* Start INFORMATION GIVEN *

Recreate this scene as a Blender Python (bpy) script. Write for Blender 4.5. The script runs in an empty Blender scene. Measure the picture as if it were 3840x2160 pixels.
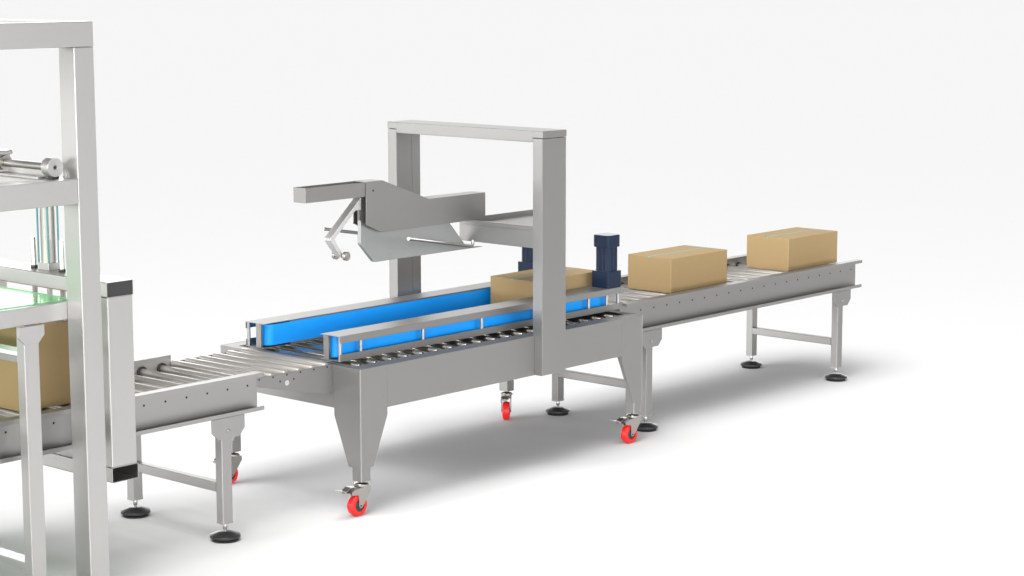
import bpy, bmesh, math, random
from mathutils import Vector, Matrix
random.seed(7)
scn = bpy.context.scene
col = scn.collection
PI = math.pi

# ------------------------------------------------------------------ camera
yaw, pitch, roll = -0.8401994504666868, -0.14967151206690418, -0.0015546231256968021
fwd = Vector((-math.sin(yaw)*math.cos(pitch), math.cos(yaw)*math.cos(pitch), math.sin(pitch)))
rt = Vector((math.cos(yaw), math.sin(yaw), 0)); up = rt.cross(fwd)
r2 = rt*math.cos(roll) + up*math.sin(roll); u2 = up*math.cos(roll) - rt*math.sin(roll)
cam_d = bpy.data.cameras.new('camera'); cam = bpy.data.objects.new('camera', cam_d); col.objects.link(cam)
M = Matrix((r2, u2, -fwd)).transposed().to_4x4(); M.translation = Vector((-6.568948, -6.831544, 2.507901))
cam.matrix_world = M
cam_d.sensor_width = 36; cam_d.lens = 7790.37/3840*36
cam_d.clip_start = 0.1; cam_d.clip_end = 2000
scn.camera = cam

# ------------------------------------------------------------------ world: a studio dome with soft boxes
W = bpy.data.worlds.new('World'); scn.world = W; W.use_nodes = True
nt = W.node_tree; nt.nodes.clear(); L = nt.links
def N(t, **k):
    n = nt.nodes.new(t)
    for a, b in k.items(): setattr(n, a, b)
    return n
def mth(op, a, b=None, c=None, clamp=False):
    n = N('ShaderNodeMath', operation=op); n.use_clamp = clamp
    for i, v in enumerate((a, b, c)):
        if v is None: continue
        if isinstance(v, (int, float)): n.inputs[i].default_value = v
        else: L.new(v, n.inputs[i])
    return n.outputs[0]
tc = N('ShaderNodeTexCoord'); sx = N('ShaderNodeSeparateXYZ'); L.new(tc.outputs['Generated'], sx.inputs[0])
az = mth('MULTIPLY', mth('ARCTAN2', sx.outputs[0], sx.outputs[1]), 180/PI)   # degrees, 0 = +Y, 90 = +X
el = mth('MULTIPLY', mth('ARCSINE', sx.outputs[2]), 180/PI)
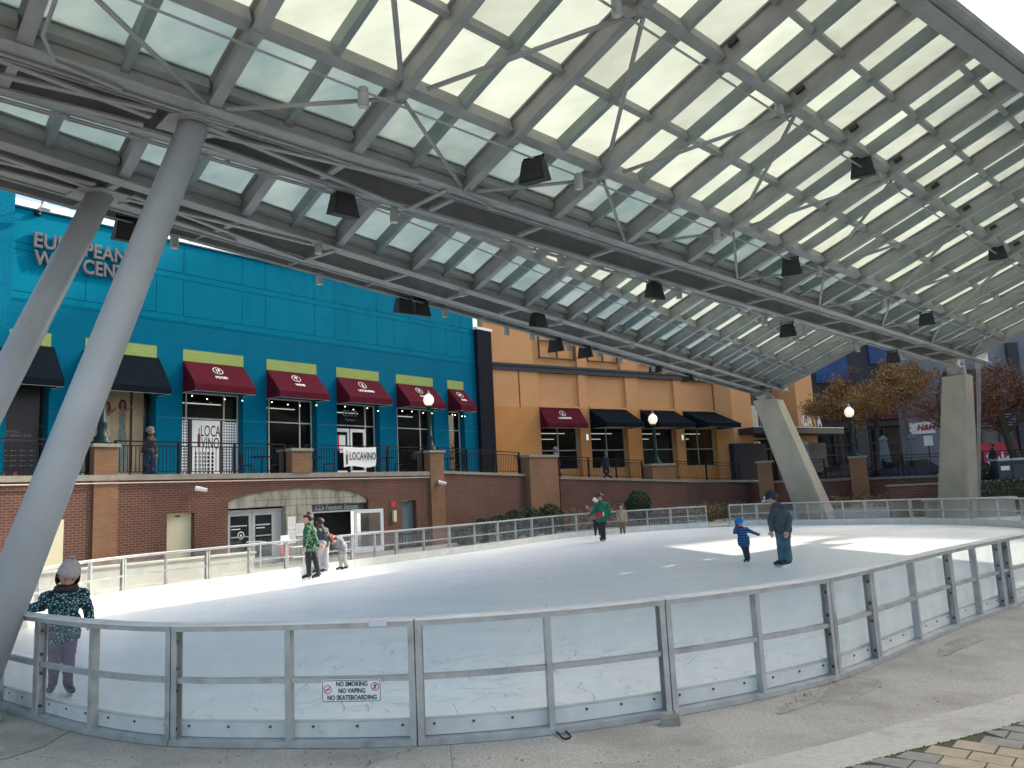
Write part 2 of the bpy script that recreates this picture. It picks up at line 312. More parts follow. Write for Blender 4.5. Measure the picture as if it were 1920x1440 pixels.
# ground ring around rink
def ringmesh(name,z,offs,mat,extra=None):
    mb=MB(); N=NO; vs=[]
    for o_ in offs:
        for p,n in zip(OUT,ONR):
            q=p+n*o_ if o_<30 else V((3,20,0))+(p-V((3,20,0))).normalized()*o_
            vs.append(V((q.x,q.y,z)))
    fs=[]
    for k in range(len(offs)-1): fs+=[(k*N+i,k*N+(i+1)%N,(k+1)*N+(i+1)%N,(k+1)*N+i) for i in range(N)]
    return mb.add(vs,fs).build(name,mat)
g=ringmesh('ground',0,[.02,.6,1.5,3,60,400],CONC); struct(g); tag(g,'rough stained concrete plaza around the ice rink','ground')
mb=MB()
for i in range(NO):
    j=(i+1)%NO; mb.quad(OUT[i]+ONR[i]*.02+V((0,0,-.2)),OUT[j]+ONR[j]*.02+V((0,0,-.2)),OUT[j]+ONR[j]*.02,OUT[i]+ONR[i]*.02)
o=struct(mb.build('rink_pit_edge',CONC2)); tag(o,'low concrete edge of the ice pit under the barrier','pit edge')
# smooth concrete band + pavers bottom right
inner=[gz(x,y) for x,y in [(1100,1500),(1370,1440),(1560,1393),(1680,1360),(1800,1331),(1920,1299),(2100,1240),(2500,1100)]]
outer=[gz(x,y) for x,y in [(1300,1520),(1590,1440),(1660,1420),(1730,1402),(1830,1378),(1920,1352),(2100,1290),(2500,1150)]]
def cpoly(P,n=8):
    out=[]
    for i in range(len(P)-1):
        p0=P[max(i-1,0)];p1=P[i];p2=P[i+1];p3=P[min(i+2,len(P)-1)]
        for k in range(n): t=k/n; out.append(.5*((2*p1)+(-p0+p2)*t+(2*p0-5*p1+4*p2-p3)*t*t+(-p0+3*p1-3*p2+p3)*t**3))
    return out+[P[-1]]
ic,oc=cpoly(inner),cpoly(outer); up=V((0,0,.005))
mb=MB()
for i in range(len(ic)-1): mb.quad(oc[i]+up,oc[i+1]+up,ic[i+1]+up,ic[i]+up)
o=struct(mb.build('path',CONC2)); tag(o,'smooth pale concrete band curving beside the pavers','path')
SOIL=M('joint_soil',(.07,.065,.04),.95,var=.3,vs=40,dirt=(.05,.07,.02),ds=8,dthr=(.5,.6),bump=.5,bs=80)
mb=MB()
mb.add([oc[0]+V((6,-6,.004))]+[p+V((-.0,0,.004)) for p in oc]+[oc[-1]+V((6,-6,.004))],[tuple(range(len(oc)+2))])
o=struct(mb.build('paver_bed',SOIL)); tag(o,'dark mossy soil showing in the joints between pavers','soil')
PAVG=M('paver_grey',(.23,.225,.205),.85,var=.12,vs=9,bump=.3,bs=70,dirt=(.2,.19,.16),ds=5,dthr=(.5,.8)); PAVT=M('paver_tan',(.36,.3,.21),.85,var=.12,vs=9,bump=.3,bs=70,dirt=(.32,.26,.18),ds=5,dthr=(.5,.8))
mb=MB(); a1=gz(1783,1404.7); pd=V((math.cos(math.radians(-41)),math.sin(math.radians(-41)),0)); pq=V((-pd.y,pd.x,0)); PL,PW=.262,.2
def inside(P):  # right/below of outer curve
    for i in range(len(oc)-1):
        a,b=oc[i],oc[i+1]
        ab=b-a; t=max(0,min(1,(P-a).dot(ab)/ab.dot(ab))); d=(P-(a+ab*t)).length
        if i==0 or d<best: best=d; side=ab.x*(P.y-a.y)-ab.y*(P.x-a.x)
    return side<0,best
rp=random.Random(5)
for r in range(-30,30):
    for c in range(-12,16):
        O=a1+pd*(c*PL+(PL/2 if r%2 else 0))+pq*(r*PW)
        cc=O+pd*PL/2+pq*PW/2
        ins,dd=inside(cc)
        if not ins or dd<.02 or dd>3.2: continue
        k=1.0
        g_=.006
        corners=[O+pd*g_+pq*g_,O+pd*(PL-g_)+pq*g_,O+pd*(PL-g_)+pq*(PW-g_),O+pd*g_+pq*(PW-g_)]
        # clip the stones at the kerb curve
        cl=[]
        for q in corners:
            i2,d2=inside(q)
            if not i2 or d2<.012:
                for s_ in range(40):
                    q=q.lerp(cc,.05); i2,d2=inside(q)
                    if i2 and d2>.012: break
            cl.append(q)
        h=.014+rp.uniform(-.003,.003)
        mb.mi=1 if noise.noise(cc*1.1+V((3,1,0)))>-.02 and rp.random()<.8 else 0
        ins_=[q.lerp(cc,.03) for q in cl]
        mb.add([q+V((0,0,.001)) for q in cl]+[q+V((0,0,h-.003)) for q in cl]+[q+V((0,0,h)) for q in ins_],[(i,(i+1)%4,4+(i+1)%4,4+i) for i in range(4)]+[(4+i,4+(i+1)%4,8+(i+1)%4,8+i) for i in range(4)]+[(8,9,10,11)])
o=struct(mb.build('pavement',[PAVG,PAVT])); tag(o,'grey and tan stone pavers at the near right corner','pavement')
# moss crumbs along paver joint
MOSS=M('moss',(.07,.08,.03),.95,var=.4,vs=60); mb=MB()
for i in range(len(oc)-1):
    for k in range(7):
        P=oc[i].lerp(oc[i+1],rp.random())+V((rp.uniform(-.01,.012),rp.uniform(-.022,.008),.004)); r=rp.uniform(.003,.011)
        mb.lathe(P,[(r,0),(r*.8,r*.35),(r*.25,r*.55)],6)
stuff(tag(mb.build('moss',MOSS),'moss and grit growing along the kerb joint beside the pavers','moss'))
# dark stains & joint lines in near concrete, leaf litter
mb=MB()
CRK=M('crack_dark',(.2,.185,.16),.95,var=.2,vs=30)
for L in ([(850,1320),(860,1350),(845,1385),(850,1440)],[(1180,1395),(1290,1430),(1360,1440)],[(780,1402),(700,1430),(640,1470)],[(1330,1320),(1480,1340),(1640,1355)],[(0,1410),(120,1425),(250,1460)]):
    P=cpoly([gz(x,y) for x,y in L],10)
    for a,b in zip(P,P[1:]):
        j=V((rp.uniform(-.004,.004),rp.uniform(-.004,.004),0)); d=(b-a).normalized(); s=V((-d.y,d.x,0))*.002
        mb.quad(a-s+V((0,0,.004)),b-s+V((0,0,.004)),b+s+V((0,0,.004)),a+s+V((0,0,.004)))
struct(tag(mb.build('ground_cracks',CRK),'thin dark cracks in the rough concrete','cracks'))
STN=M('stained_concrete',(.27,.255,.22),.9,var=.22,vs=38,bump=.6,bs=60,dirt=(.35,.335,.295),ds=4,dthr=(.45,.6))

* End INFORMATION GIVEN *

WORK TO BE COMPLETED: Identify the lines that hold the word "Measure". Copy every one of them.

SOLVED PROBLEM:
Recreate this scene as a Blender Python (bpy) script. Write for Blender 4.5. The script runs in an empty Blender scene. Measure the picture as if it were 3840x2160 pixels.
Write part 2 of the bpy script that recreates this picture. It picks up at line 312. More parts follow. Write for Blender 4.5. Measure the picture as if it were 1920x1440 pixels.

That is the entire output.